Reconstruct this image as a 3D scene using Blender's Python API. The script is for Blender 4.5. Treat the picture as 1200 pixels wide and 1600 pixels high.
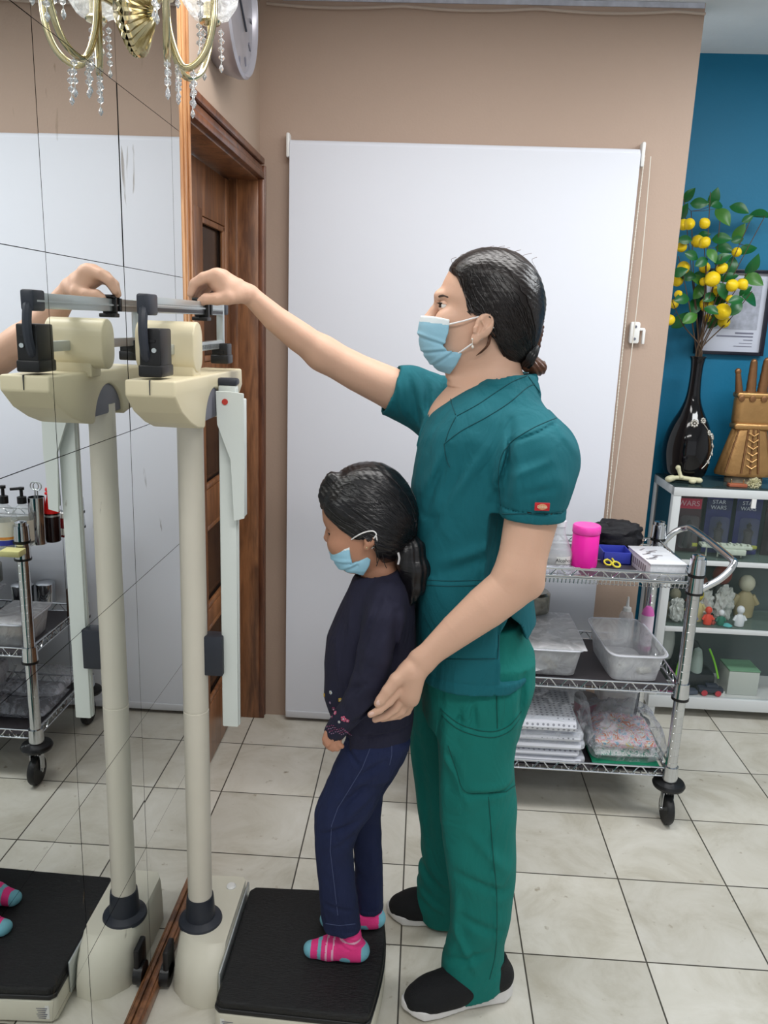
import bpy, bmesh, math, random
import numpy as np
from mathutils import Vector, Matrix, noise as mnoise

for o in list(bpy.data.objects): bpy.data.objects.remove(o)
SC = bpy.context.scene
COL = SC.collection
random.seed(4)
PI = math.pi

# ------------------------------------------------------------------ camera
H, FPX = 1.5, 1243.19
YAW, PITCH, ROLL = -4.34103770e-02, 2.35098565e-01, -3.63483849e-02
cy, sy, cp, sp, cr, sr = math.cos(YAW), math.sin(YAW), math.cos(PITCH), math.sin(PITCH), math.cos(ROLL), math.sin(ROLL)
cF = Vector((sy*cp, cy*cp, -sp)); _R = Vector((cy, -sy, 0)); _D = cF.cross(_R)
cR = _R*cr + _D*sr; cD = _D*cr - _R*sr
cam = bpy.data.cameras.new('camera'); camo = bpy.data.objects.new('camera', cam); COL.objects.link(camo)
cam.sensor_fit = 'VERTICAL'; cam.sensor_height = 36; cam.lens = FPX*36/1600
m = Matrix.Identity(4)
for i in range(3):
    m[i][0] = cR[i]; m[i][1] = -cD[i]; m[i][2] = -cF[i]
m[2][3] = H
camo.matrix_world = m
SC.camera = camo

# ------------------------------------------------------------------ light and exposure
SC.view_settings.view_transform = 'Standard'; SC.view_settings.look = 'None'
SC.view_settings.gamma = 1; SC.view_settings.use_curve_mapping = False
SC.view_settings.exposure = 0.34
W = bpy.data.worlds.new('world'); SC.world = W; W.use_nodes = True
W.node_tree.nodes['Background'].inputs[0].default_value = (0.92, 0.96, 1.0, 1)
W.node_tree.nodes['Background'].inputs[1].default_value = 0.60
def area_light(name, loc, sx, sy_, power, col=(1, 1, 1), rot=(0, 0, 0)):
    l = bpy.data.lights.new(name, 'AREA'); l.shape = 'RECTANGLE'; l.size = sx; l.size_y = sy_; l.energy = power; l.color = col
    o = bpy.data.objects.new(name, l); COL.objects.link(o); o.location = loc; o.rotation_euler = rot
    return o
area_light('ceiling_lamp_light', (0.1, 1.75, 2.45), 1.2, 0.3, 13, (1, .98, .96))
area_light('ceiling_lamp_light', (1.6, 2.0, 2.45), 1.2, 0.3, 22, (.95, .98, 1))
area_light('ceiling_lamp_light', (0.3, 0.2, 2.45), 1.2, 0.3, 15, (1, .98, .96))

# ------------------------------------------------------------------ helpers
def P(px, py, y):
    r = cR*((px-600)/FPX) + cD*((py-800)/FPX) + cF
    t = y/r.y
    return Vector((r.x*t, y, H+r.z*t))
def PF(px, py, z):
    r = cR*((px-600)/FPX) + cD*((py-800)/FPX) + cF
    t = (z-H)/r.z
    return Vector((r.x*t, r.y*t, z))
def PXp(px, py, x):
    r = cR*((px-600)/FPX) + cD*((py-800)/FPX) + cF
    t = x/r.x
    return Vector((x, r.y*t, H+r.z*t))
MIRX = -0.555
def s2l(c):
    c = c/255.0
    return c/12.92 if c <= .04045 else ((c+.055)/1.055)**2.4
def lin(rgb): return (s2l(rgb[0]), s2l(rgb[1]), s2l(rgb[2]), 1)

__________

- **THE TASK**:
Retype the whole listing exactly and leave the pictures out.

- **WRITTEN REPLY**:
Reconstruct this image as a 3D scene using Blender's Python API. The script is for Blender 4.5. Treat the picture as 1200 pixels wide and 1600 pixels high.
import bpy, bmesh, math, random
import numpy as np
from mathutils import Vector, Matrix, noise as mnoise

for o in list(bpy.data.objects): bpy.data.objects.remove(o)
SC = bpy.context.scene
COL = SC.collection
random.seed(4)
PI = math.pi

# ------------------------------------------------------------------ camera
H, FPX = 1.5, 1243.19
YAW, PITCH, ROLL = -4.34103770e-02, 2.35098565e-01, -3.63483849e-02
cy, sy, cp, sp, cr, sr = math.cos(YAW), math.sin(YAW), math.cos(PITCH), math.sin(PITCH), math.cos(ROLL), math.sin(ROLL)
cF = Vector((sy*cp, cy*cp, -sp)); _R = Vector((cy, -sy, 0)); _D = cF.cross(_R)
cR = _R*cr + _D*sr; cD = _D*cr - _R*sr
cam = bpy.data.cameras.new('camera'); camo = bpy.data.objects.new('camera', cam); COL.objects.link(camo)
cam.sensor_fit = 'VERTICAL'; cam.sensor_height = 36; cam.lens = FPX*36/1600
m = Matrix.Identity(4)
for i in range(3):
    m[i][0] = cR[i]; m[i][1] = -cD[i]; m[i][2] = -cF[i]
m[2][3] = H
camo.matrix_world = m
SC.camera = camo

# ------------------------------------------------------------------ light and exposure
SC.view_settings.view_transform = 'Standard'; SC.view_settings.look = 'None'
SC.view_settings.gamma = 1; SC.view_settings.use_curve_mapping = False
SC.view_settings.exposure = 0.34
W = bpy.data.worlds.new('world'); SC.world = W; W.use_nodes = True
W.node_tree.nodes['Background'].inputs[0].default_value = (0.92, 0.96, 1.0, 1)
W.node_tree.nodes['Background'].inputs[1].default_value = 0.60
def area_light(name, loc, sx, sy_, power, col=(1, 1, 1), rot=(0, 0, 0)):
    l = bpy.data.lights.new(name, 'AREA'); l.shape = 'RECTANGLE'; l.size = sx; l.size_y = sy_; l.energy = power; l.color = col
    o = bpy.data.objects.new(name, l); COL.objects.link(o); o.location = loc; o.rotation_euler = rot
    return o
area_light('ceiling_lamp_light', (0.1, 1.75, 2.45), 1.2, 0.3, 13, (1, .98, .96))
area_light('ceiling_lamp_light', (1.6, 2.0, 2.45), 1.2, 0.3, 22, (.95, .98, 1))
area_light('ceiling_lamp_light', (0.3, 0.2, 2.45), 1.2, 0.3, 15, (1, .98, .96))

# ------------------------------------------------------------------ helpers
def P(px, py, y):
    r = cR*((px-600)/FPX) + cD*((py-800)/FPX) + cF
    t = y/r.y
    return Vector((r.x*t, y, H+r.z*t))
def PF(px, py, z):
    r = cR*((px-600)/FPX) + cD*((py-800)/FPX) + cF
    t = (z-H)/r.z
    return Vector((r.x*t, r.y*t, z))
def PXp(px, py, x):
    r = cR*((px-600)/FPX) + cD*((py-800)/FPX) + cF
    t = x/r.x
    return Vector((x, r.y*t, H+r.z*t))
MIRX = -0.555
def s2l(c):
    c = c/255.0
    return c/12.92 if c <= .04045 else ((c+.055)/1.055)**2.4
def lin(rgb): return (s2l(rgb[0]), s2l(rgb[1]), s2l(rgb[2]), 1)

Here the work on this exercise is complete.